Lamont Weekly Report, April 18, 2014

    On Wednesday morning, the campus awoke to freezing temperatures and a new blanket of snow and ice. Madeleine Thomson’s lunchtime salads were not a reliable harbinger of spring after all.

     The Geochemistry Division this week welcomed Guillem Gisbert Pinto, who will be visiting Lamont until July. An Associate Professor at the University of Barcelona, Guillem is being hosted by Steve Goldstein.
 
    Tuesday this week was a major target date for the submission of proposals to the National Science Foundation, and Lamont scientists from four of our five scientific divisions responded with a dozen proposals and requested budgets that totaled more than $17 million. Leading the choreography of the many parallel submissions were our Division Administrators and Administrative Assistants and our Office of Contracts and Grants. Among others directing the traffic this week were Tara Brant, Anel Cortez, Debbie Criscione, Jean Economos, Regina Giacinto, Annette Higgins, Jessica Levinson, Laura Lichtblau, Theresa McMahon, Mercedes Paulino, Maribel Respo, Moanna St. Clair, Arlene Suriani, and Sandra Tiwari. All of us on Lamont’s scientific staff owe a huge thank you to our administrative staff for keeping the engines of science fueled and oiled. Wednesday of next week will be Administrative Professionals Day ( http://www.timeanddate.com/holidays/us/administrative-professionals-day ), and I hope that you will consider taking your administrator to lunch.
 
    This time of year is budget season at Columbia University, and Kathy Callahan, Edie Miller, and their staff have been devoting long hours to the preparation of Lamont’s budget for fiscal year 2015. On Tuesday, Kathy and I met with Art Lerner-Lam and Steve Cohen and Alison Miller from the Earth Institute to go over our budget presentation material, to be delivered to Columbia’s Provost and Executive Vice President for Finance next week.
 
    Lamont and Columbia alumna Lisa Tauxe, now at the Scripps Institution of Oceanography, will receive the Benjamin Franklin Medal in Earth and Environmental Sciences next week from The Franklin Institute ( http://www.fi.edu/franklinawards/14/bf_earth.html ). A symposium in her honor, entitled “The Ancient Magnetic Field of the Earth, will be held next Wednesday, April 23, at the Academy of Natural Sciences in Philadelphia. Speakers at the symposium will include Dennis Kent, former Lamont postdoctoral fellow Jeff Gee, and Lisa herself.
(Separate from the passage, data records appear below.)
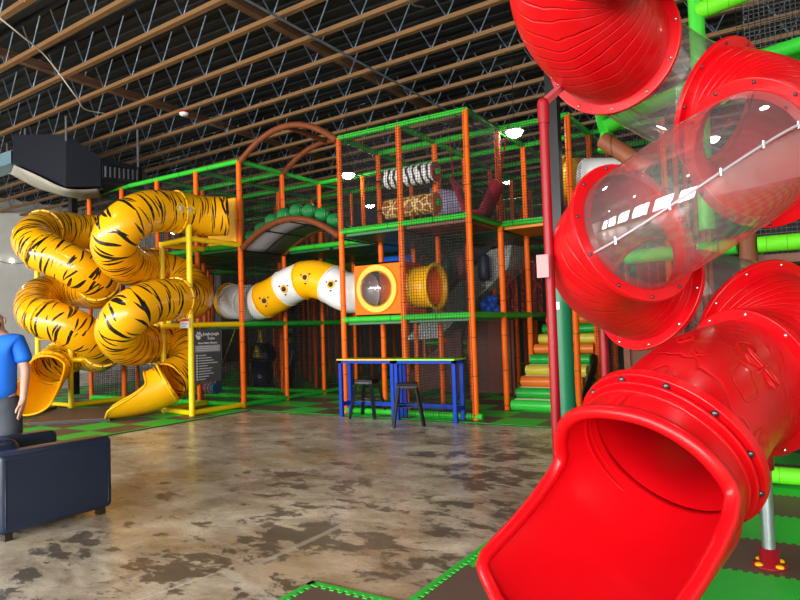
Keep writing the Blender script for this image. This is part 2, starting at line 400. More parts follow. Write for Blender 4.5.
# ductwork
DUCTM = mat('black_duct', (.005, .007, .014), .55, 0, spec=.25)
d = thing('air_duct', (-13.4, 8, 4.8), 'black sheet metal air duct with a slotted grille, hung above the tiger slides', 'duct')
DE = [(13, 135, 162, 15.0), (66, 134, 187, 14.2), (101, 158, 186, 14.6)]
def prism(edges, back):
    bk = Vector(back); vs = []
    for (x, ya_, yb_, dd) in edges: vs += [W(x, yb_, dd), W(x, ya_, dd), W(x, yb_, dd)+bk, W(x, ya_, dd)+bk]
    fs = []
    for k in range(len(edges)-1): o, n = 4*k, 4*k+4; fs += [(o, n, n+1, o+1), (o+2, o+3, n+3, n+2), (o+1, n+1, n+3, o+3), (o, o+2, n+2, n)]
    e = 4*(len(edges)-1); fs += [(0, 1, 3, 2), (e, e+2, e+3, e+1)]
    q = MB(); q.add(vs, fs, False); return q
prism(DE, (-.9, .45, 0)).build('plenum', DUCTM, d)
prism([(98, 157, 184, 14.6), (142, 167, 185, 15.3)], (-.8, .8, 0)).build('branch_duct', DUCTM, d)
b = MB(); g0, g1 = W(103, 178, 14.45), W(139, 182, 15.05); H_ = Vector((0, 0, .33))
for k in range(9): p = g0.lerp(g1, k/8); b.bar(p, p+H_, .03, .02)
b.bar(g0, g1, .02, .03).bar(g0+H_, g1+H_, .02, .03); b.build('grille', BLACKM, d)
for k in range(8): p = g0.lerp(g1, (k+.5)/8)+Vector((-.02, .02, 0)); MB().bar(p+Vector((0, 0, .04)), p+Vector((0, 0, .28)), .045, .012).build('vane', GALV, d)
for (x, y, dd) in ((25, 133, 14.9), (66, 134, 14.15), (138, 167, 15.2)): p = W(x, y, dd); MB().bar(p-Vector((0, 0, .15)), Vector((p.x, p.y, 6.42)), .05, .02).build('hanger_strap', GALV, d)
Pt = [(14, 165, 14.9), (36, 175, 14.5), (62, 187.5, 14.15), (80, 190, 14.4), (98, 189, 14.7)]; Pb = [(8, 172, 16.0), (36, 187, 16.0), (60, 193, 15.9), (82, 197, 16.0), (106, 196, 16.2)]
T0 = catmull([W(*c) for c in Pt], 6); T1 = catmull([W(*c) for c in Pb], 6); vs = []; fs = []
for i, (u_, w_) in enumerate(zip(T0, T1)):
    for j in range(7): t_ = j/6; vs.append(u_.lerp(w_, t_)-Vector((0, 0, .10*math.sin(PI*t_))))
for i in range(len(T0)-1):
    for j in range(6): a = i*7+j; fs.append((a, a+1, a+8, a+7))
b = MB(); b.add(vs, fs); tag(b.build('insulation_sheet', mat('grey_insulation', (.36, .34, .29), 1, var=.4, scale=2, spec=0), solid=.02), 'torn grey insulation sheet sagging under the black duct', 'insulation')
t = thing('window_strip_box', W(0, 158, 16), 'pale blue metal box standing in for a bright window strip left of the black duct', 'duct')  # bright bluish window strip, stood in for by a pale blue metal box
prism([(-40, 168, 180, 16.5), (11, 150, 163, 15.6)], (-.5, .5, 0)).build('duct', mat('pale_blue_window_tone', (.25, .42, .52), .3, .5), t)
for k in range(2): q0 = W(-5+12*k, 158, 16); MB().bar(q0, Vector((q0.x, q0.y, 6.42)), .04, .02).build('hanger_strap', GALV, t)

# pendant lamps
LAMPE = emis('lamp_lens', (1, .97, .92), 60)
def lamp(x, y, z, label, group=None):
    t = thing('pendant_lamp', (x, y, z), label, 'lamp', group)
    MB().lathe([(.02, .20), (.10, .19), (.12, .10), (.19, .03), (.20, 0), (.18, 0)], (x, y, z), 28).build('housing', BLACKM, t)
    b = MB(); b.lathe([(.001, -.10), (.07, -.09), (.12, -.06), (.15, -.02), (.155, .004)], (x, y, z), 28); b.build('lens', LAMPE, t)
    MB().cyl((x, y, z+.2), (x, y, CZ), .008, n=6).build('cord', BLACKM, t)
lamp(-4.2, 10.9, 5.0, 'glowing white round pendant lamp right of the tall front corner post')
lamp(-8.45, 11.6, 5.0, 'glowing white round pendant lamp left of the tall orange framed tower')
for k, (x, y) in enumerate(((-9.5, 4.5), (-4.3, 4.5), (1.2, 4.5), (-14.5, 3.5), (-21, 9), (-21, 17), (-9.5, -2), (-4.3, -2), (1.2, -2), (4.5, 11), (-15.5, 14))): lamp(x, y, 5.6, 'round pendant lamp under the joists, one of a set with a pair added to brighten the concrete wall', 'pendant lamps of the hall')  # the two nearest the concrete wall are added to brighten it
for k, (x, y) in enumerate(((-7.0, 17.5), (-1.5, 16.5), (-12.2, 18.0))): lamp(x, y, 5.7, ('round pendant lamp far back behind the zebra roll', 'round pendant lamp far back behind the red slide', 'round pendant lamp far back behind the arch bridge')[k])
t = thing('smoke_detector', (-11.15, 9.33, 6.3), 'round white smoke detector with a red ring under a joist', 'detector')
MB().lathe([(.001, -.03), (.08, -.02), (.10, .02), (.09, .05)], (-11.15, 9.33, 6.31), 20).build('cover', WHITE, t); MB().lathe([(.10, .03), (.115, .05), (.10, .07)], (-11.15, 9.33, 6.31), 20).build('base_ring', REDM, t)

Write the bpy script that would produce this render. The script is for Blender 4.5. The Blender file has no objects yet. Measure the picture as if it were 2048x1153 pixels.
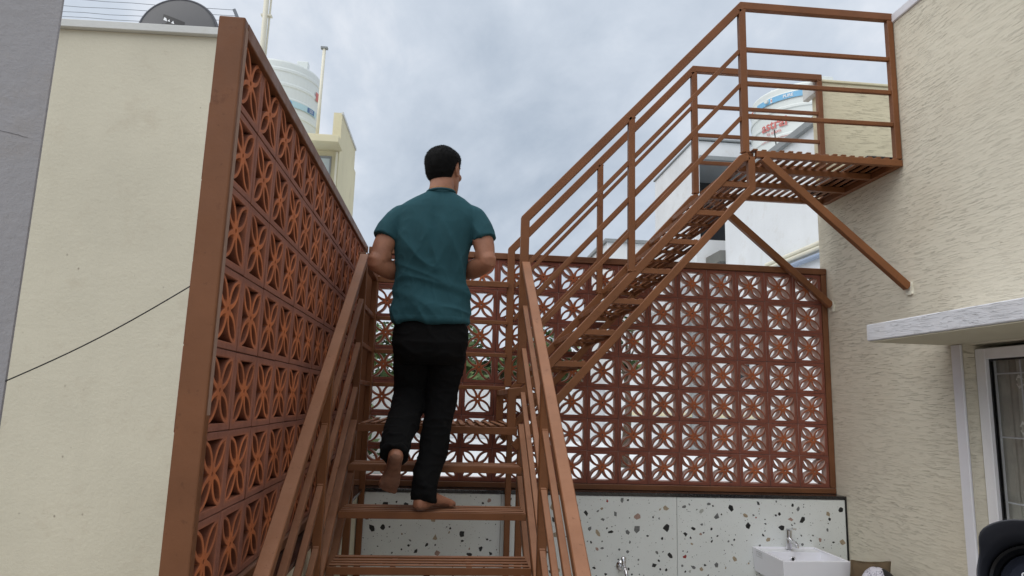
import bpy, bmesh, math, random
import numpy as np
from mathutils import Vector, Matrix, noise as mnoise

random.seed(7)
SC = bpy.context.scene
COL = SC.collection

# ------------------------------------------------------------------ camera
cd = bpy.data.cameras.new('camera')
cam = bpy.data.objects.new('camera', cd)
COL.objects.link(cam)
cd.sensor_width = 36.0
cd.lens = 36.0 * 1354.65 / 2048
cd.clip_start = 0.05
cd.clip_end = 2000
Rr = Vector((0.99497419, -0.09579313, 0.0291555))
Rd = Vector((0.0443884, 0.16096243, -0.98596185))
Rf = Vector((0.08975543, 0.98230075, 0.16440557))
cam.matrix_world = Matrix(((Rr.x, -Rd.x, -Rf.x, 0.5498), (Rr.y, -Rd.y, -Rf.y, -1.6357),
                           (Rr.z, -Rd.z, -Rf.z, 0.5021), (0, 0, 0, 1)))
SC.camera = cam

# ------------------------------------------------------------------ world, sun, exposure
SUN_DIR = Vector((-0.45, -0.34, 0.83)).normalized()      # towards the sun behind the clouds
W = bpy.data.worlds.new('World')
SC.world = W
W.use_nodes = True
nt = W.node_tree
nt.nodes.clear()


def wn(t, **k):
    n = nt.nodes.new(t)
    for a, v in k.items():
        setattr(n, a, v)
    return n


out = wn('ShaderNodeOutputWorld')
bg = wn('ShaderNodeBackground')
SKY_STRENGTH = 0.1
bg.inputs['Strength'].default_value = SKY_STRENGTH
sky = wn('ShaderNodeTexSky', sky_type='NISHITA')
sky.sun_disc = False
sky.sun_elevation = math.asin(SUN_DIR.z)
sky.sun_rotation = math.atan2(SUN_DIR.x, SUN_DIR.y)
sky.air_density = 1.2
sky.dust_density = 2.0
tc = wn('ShaderNodeTexCoord')
sep = wn('ShaderNodeSeparateXYZ')
nt.links.new(tc.outputs['Generated'], sep.inputs[0])


def wmath(op, a, b):
    n = wn('ShaderNodeMath', operation=op)
    for i, v in enumerate((a, b)):
        if v is None:
            continue
        if isinstance(v, (int, float)):
            n.inputs[i].default_value = v
        else:
            nt.links.new(v, n.inputs[i])
    return n.outputs[0]


zz = wmath('ADD', wmath('ABSOLUTE', sep.outputs['Z'], None), 0.32)
comb = wn('ShaderNodeCombineXYZ')
nt.links.new(wmath('DIVIDE', sep.outputs['X'], zz), comb.inputs[0])
nt.links.new(wmath('DIVIDE', sep.outputs['Y'], zz), comb.inputs[1])
mp = wn('ShaderNodeMapping')
mp.inputs['Location'].default_value = (2.6, 1.9, 0.0)
mp.inputs['Rotation'].default_value = (0, 0, 0.5)
mp.inputs['Scale'].default_value = (1.25, 0.8, 1.0)
nt.links.new(comb.outputs[0], mp.inputs[0])
n1 = wn('ShaderNodeTexNoise')
n1.inputs['Scale'].default_value = 1.15
n1.inputs['Detail'].default_value = 7
n1.inputs['Roughness'].default_value = 0.55
n1.inputs['Distortion'].default_value = 0.4
nt.links.new(mp.outputs[0], n1.inputs['Vector'])
rp = wn('ShaderNodeValToRGB')
rp.color_ramp.elements[0].position = 0.33
rp.color_ramp.elements[0].color = (3.3, 3.85, 4.6, 1)
rp.color_ramp.elements[1].position = 0.585
rp.color_ramp.elements[1].color = (6.05, 6.35, 6.85, 1)
e = rp.color_ramp.elements.new(0.49)
e.color = (4.65, 5.15, 5.85, 1)
n2 = wn('ShaderNodeTexNoise')
n2.inputs['Scale'].default_value = 5.5
n2.inputs['Detail'].default_value = 8
n2.inputs['Roughness'].default_value = 0.6
n2.inputs['Distortion'].default_value = 0.3
nt.links.new(mp.outputs[0], n2.inputs['Vector'])
nt.links.new(wmath('ADD', wmath('MULTIPLY', n1.outputs['Fac'], 0.76), wmath('MULTIPLY', n2.outputs['Fac'], 0.24)), rp.inputs[0])
mx = wn('ShaderNodeMix', data_type='RGBA')
mx.inputs['Factor'].default_value = 0.97
nt.links.new(sky.outputs[0], mx.inputs[6])
nt.links.new(rp.outputs[0], mx.inputs[7])
nt.links.new(mx.outputs[2], bg.inputs['Color'])
nt.links.new(bg.outputs[0], out.inputs[0])

sl = bpy.data.lights.new('sun', 'SUN')
sl.energy = 1.5
sl.angle = math.radians(70)
sl.color = (1.0, 0.96, 0.90)
so = bpy.data.objects.new('sun', sl)
COL.objects.link(so)
so.rotation_euler = SUN_DIR.to_track_quat('Z', 'Y').to_euler()
so.location = (-6, -4, 12)

SC.view_settings.view_transform = 'Standard'
SC.view_settings.look = 'None'
SC.view_settings.exposure = 0.45
SC.view_settings.gamma = 1.0
SC.view_settings.use_curve_mapping = False

ZF = -1.18        # courtyard floor; 0 = foot of the jali screens
RW = 3.09         # face of the house wall
YB = 2.683        # face of the rear jali
TF = 2.57         # face of the terrazzo wall


# ------------------------------------------------------------------ materials
def lin(c):
    return tuple((x / 12.92 if x <= 0.04045 else ((x + 0.055) / 1.055) ** 2.4) for x in (v / 255 for v in c)) + (1,)


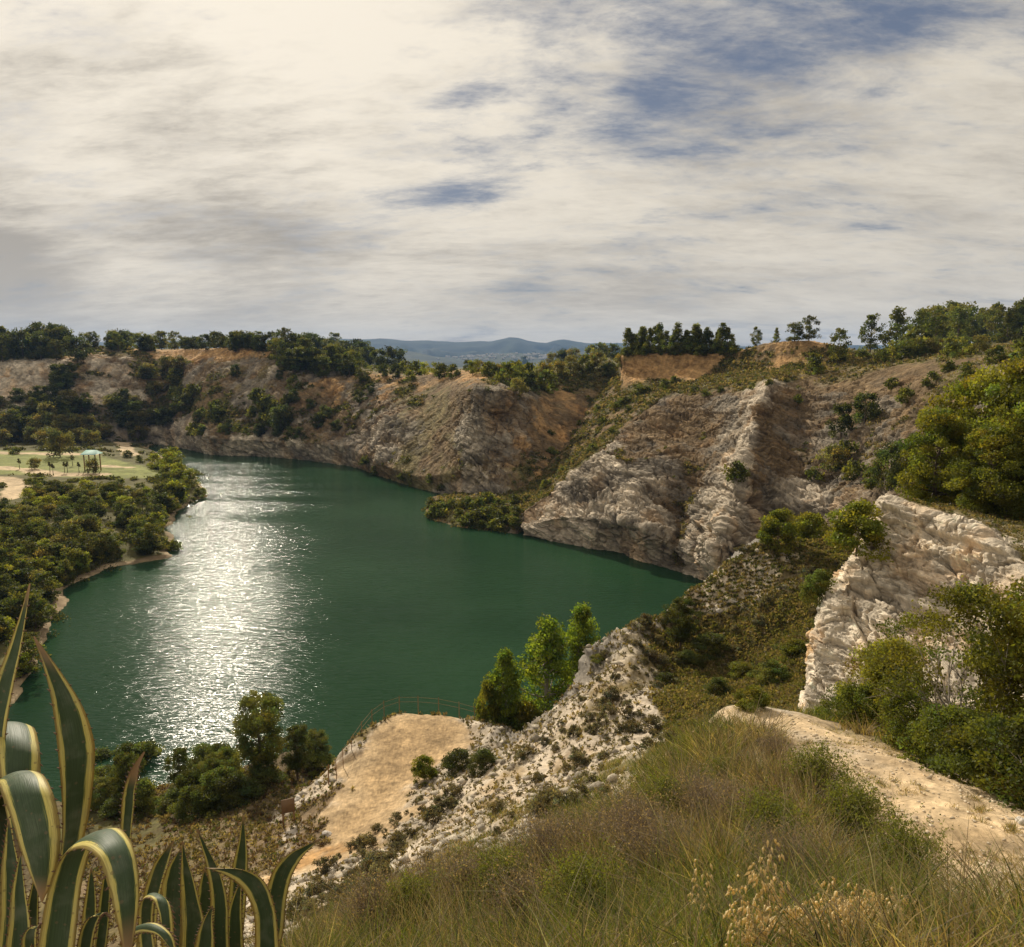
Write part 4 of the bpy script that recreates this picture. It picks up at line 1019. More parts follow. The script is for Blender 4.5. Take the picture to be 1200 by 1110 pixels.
# --- left rim woods
for i in range(34):
    px = R.uniform(-12, 92); py = R.uniform(402, 424)
    plant(far_dark + far_pine[:2], 6.6, 'oak_tree', px, py, R.uniform(22, 32), 'dark tree in the dense wood on the far left skyline', 'tree', 'trees of the far left wood', wf=1.1, rng=R)
for i in range(46):
    px = R.uniform(92, 330); py = R.uniform(403, 412)
    plant(far_pine + far_dark, 7, 'pine_tree', px, py, R.uniform(13, 22), 'small pine in the line along the left rim above the orange seam', 'tree', 'pines along the left rim', wf=1.1, rng=R)
for i in range(44):
    t = R.random(); px = 322 + 118 * t; py = R.uniform(408, 436 + 12 * t)
    plant(far_dark + far_pine, 7, 'pine_tree', px, py, R.uniform(18, 28), 'dark pine in the wood that spills over the rim left of the blue hills', 'tree', 'trees of the wood left of the blue hills', wf=1.15, rng=R)
for px, py, hp in [(443,432,24),(455,430,26),(466,430,24),(474,436,16),(485,438,18),(497,439,16),(508,439,15),(519,440,17),(530,441,16),(448,440,16),(462,442,18),(478,444,14)]:
    plant(far_dark if px < 470 else far_shrub + far_lime, 5 if px < 470 else 3.4, 'oak_tree' if px < 470 else 'bush', px, py, hp, 'dark tree just left of the blue hills' if px < 470 else 'green bush on the rim below the blue hills', 'tree' if px < 470 else 'bush', 'trees just left of the blue hills' if px < 470 else 'bushes on the rim below the blue hills', rng=R)
# --- left slope: dark trees and shrubs
for i in range(84):
    px = R.uniform(-10, 215); py = R.uniform(432, 508)
    if py < 468 and (px < 64 or 82 < px < 155): continue
    plant(far_dark + far_pine[:2] + far_olive, 6.2, 'oak_tree', px, py, R.uniform(13, 24), 'dark tree on the wooded slope under the far left rock faces', 'tree', 'trees on the wooded far left slope', wf=1.15, rng=R)
for i in range(46):
    px = R.uniform(200, 345); py = R.uniform(440, 515)
    if 215 < px < 300 and py < 480 and R.random() < 0.7: continue
    plant(far_shrub + far_dark[:2], 3.2, 'bush', px, py, R.uniform(9, 18), 'dark bush on the steep slope above the pale rock bench', 'bush', 'bushes on the slope above the rock bench', rng=R)
for px, py, hp in [(328,505,30),(333,497,24),(300,470,16),(372,500,16),(380,492,18),(392,505,14),(362,480,14),(350,512,14),(305,510,16),(265,508,14),(420,470,16),(432,462,14)]:
    plant(far_dark, 6, 'oak_tree', px, py, hp, 'dark tree clinging to the grey rock face above the bench', 'tree', 'trees on the grey face above the bench', rng=R)
# --- left bank: olive trees behind the meadow, meadow trees
for i in range(52):
    px = R.uniform(-10, 165); py = R.uniform(500, 522)
    if 124 < px < 160 and py > 503: continue
    plant(far_olive, 5, 'olive_tree', px, py, R.uniform(15, 24), 'grey green rounded tree in the grove behind the meadow', 'tree', 'trees of the grove behind the meadow', wf=1.1, rng=R)
plant(far_olive, 5, 'olive_tree', 73, 536, 34, 'largest round tree at the back edge of the meadow', 'tree', wf=.9, rng=R)
plant(far_olive, 5, 'olive_tree', 40, 549, 14, 'small bushy tree standing alone in the meadow', 'tree', rng=R)
plant(far_olive, 5, 'olive_tree', 108, 554, 19, 'dark round tree in front of the teal roofed shelter', 'tree', wf=.8, rng=R)
for px, py in [(16, 530), (150, 536), (163, 540)]:
    plant(far_shrub, 2.2, 'bush', px, py, 9, 'low bush beside the pale track at the back of the meadow', 'bush', 'bushes beside the meadow track', rng=R)
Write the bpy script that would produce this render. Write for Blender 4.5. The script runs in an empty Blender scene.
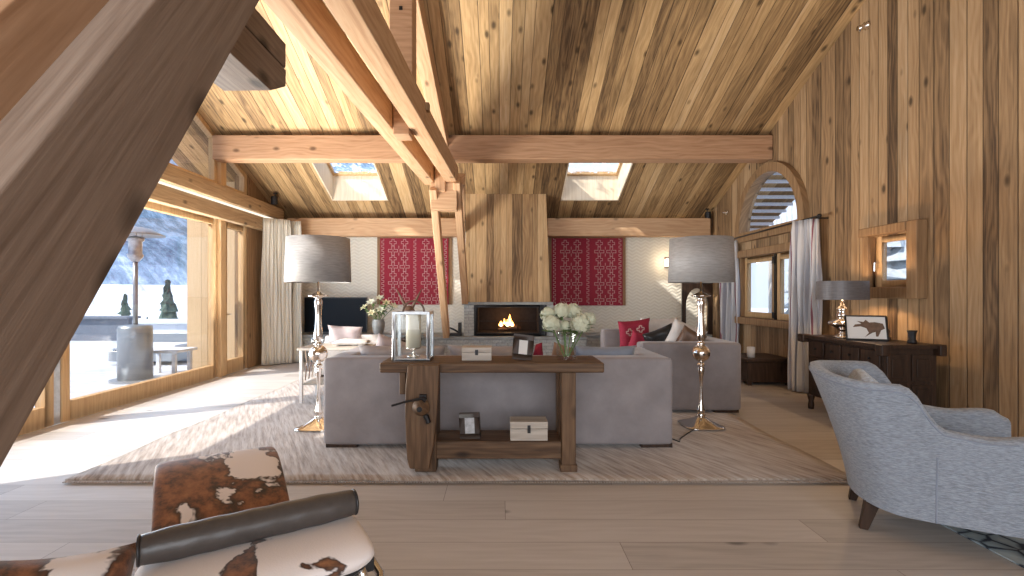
import bpy, bmesh, math, random
from mathutils import Vector, Matrix, noise
random.seed(7)
S = bpy.context.scene
C = S.collection
PI = math.pi
# ------------------------------------------------------------------ camera, world, sun, big lights, exposure
cam_d = bpy.data.cameras.new('camera'); cam = bpy.data.objects.new('camera', cam_d); C.objects.link(cam)
cam.location = (0, 0, 1.4); cam.rotation_euler = (PI/2, 0, 0)
cam_d.sensor_width = 36; cam_d.lens = 36*500/1024; cam_d.shift_x = 12/1024; cam_d.shift_y = 6/1024
cam_d.clip_start = 0.05; cam_d.clip_end = 2000
S.camera = cam
S.view_settings.view_transform = 'Standard'; S.view_settings.look = 'None'; S.view_settings.gamma = 1
S.view_settings.use_curve_mapping = False
S.view_settings.exposure = 0.52
S.cycles.use_denoising = True
S.cycles.max_bounces = 9; S.cycles.diffuse_bounces = 5; S.cycles.glossy_bounces = 4
S.cycles.transparent_max_bounces = 12; S.cycles.transmission_bounces = 6
S.cycles.caustics_reflective = False; S.cycles.caustics_refractive = False
S.cycles.sample_clamp_indirect = 6
W = bpy.data.worlds.new('world'); S.world = W; W.use_nodes = True
wn = W.node_tree.nodes; wl = W.node_tree.links
bg = wn['Background']; bg.inputs[1].default_value = 1.0
tc = wn.new('ShaderNodeTexCoord'); sx = wn.new('ShaderNodeSeparateXYZ'); cr = wn.new('ShaderNodeValToRGB')
wl.new(tc.outputs['Generated'], sx.inputs[0]); wl.new(sx.outputs[2], cr.inputs[0]); wl.new(cr.outputs[0], bg.inputs[0])
cr.color_ramp.elements[0].color = (.76, .87, 1, 1); cr.color_ramp.elements[1].color = (.36, .58, 1, 1)
sun_d = bpy.data.lights.new('sun', 'SUN'); sun = bpy.data.objects.new('sun', sun_d); C.objects.link(sun)
sun_d.energy = 5.0; sun_d.angle = math.radians(.9); sun_d.color = (1, .95, .86)
sun.rotation_euler = Vector((.62, .35, -.70)).to_track_quat('-Z', 'Y').to_euler()
def area(name, loc, d, sx_, sy_, e, col):
    l = bpy.data.lights.new(name, 'AREA'); l.shape = 'RECTANGLE'; l.size = sx_; l.size_y = sy_; l.energy = e; l.color = col
    o = bpy.data.objects.new(name, l); C.objects.link(o); o.location = loc
    o.rotation_euler = Vector(d).to_track_quat('-Z', 'Y').to_euler(); return o
# fill lamps added at the openings to strengthen the daylight indoors
area('fill_back_window', (0, -4.75, 2.1), (0, 1, .05), 8.0, 3.2, 300, (.93, .96, 1))  # added fill from behind the camera, at an unseen window
area('fill_glass_wall', (-4.62, 6.2, 1.4), (1, 0, .1), 5.6, 2.4, 75, (.52, .74, 1))  # added bluish lamp boosting daylight through the glazing
sl = area('snow_bounce_fill', (-4.42, 5.9, .55), (.62, 0, .78), 4.6, .9, 300, (1, .94, .84)); sl.data.spread = 2.4  # added upward lamp standing in for sun bounced off the terrace snow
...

Those interested in attending should contact the symposium organizer, Ken Kodama at Lehigh ( kpkodama@gmail.com ).
 
    Closer to home next week, Hugh Ducklow will give the second of this spring’s Lamont Public Lectures ( http://www.ldeo.columbia.edu/news-events/events/public-lectures/public-lectures ). His talk is entitled “Western Antarctic Peninsula: Rapid climate change and an ecosystem near a tipping point.” As part of Columbia University’s Earth Week, Hugh’s lecture will be on the Morningside Campus, in Low Library, at 6 pm on Thursday, April 24.
 
    The Spring 2014 Diversity Seminar will be given today in the Colloquium time slot by Eileen Pollack, a Professor in the Department of English Language and Literature at the University of Michigan ( http://www.lsa.umich.edu/english/people/profile.asp?ID=275 ). A writer of award-winning novels, short stories, and non-fiction books and articles, Prof. Pollack is currently working on a book about women in science, a topic on which she wrote an article last fall for The New York Times ( http://www.nytimes.com/2013/10/06/magazine/why-are-there-still-so-few-women-in-science.html ). Her talk today is entitled “It’s about time: How we can (finally) get more women into STEM.” I hope that you will find the time to join me there.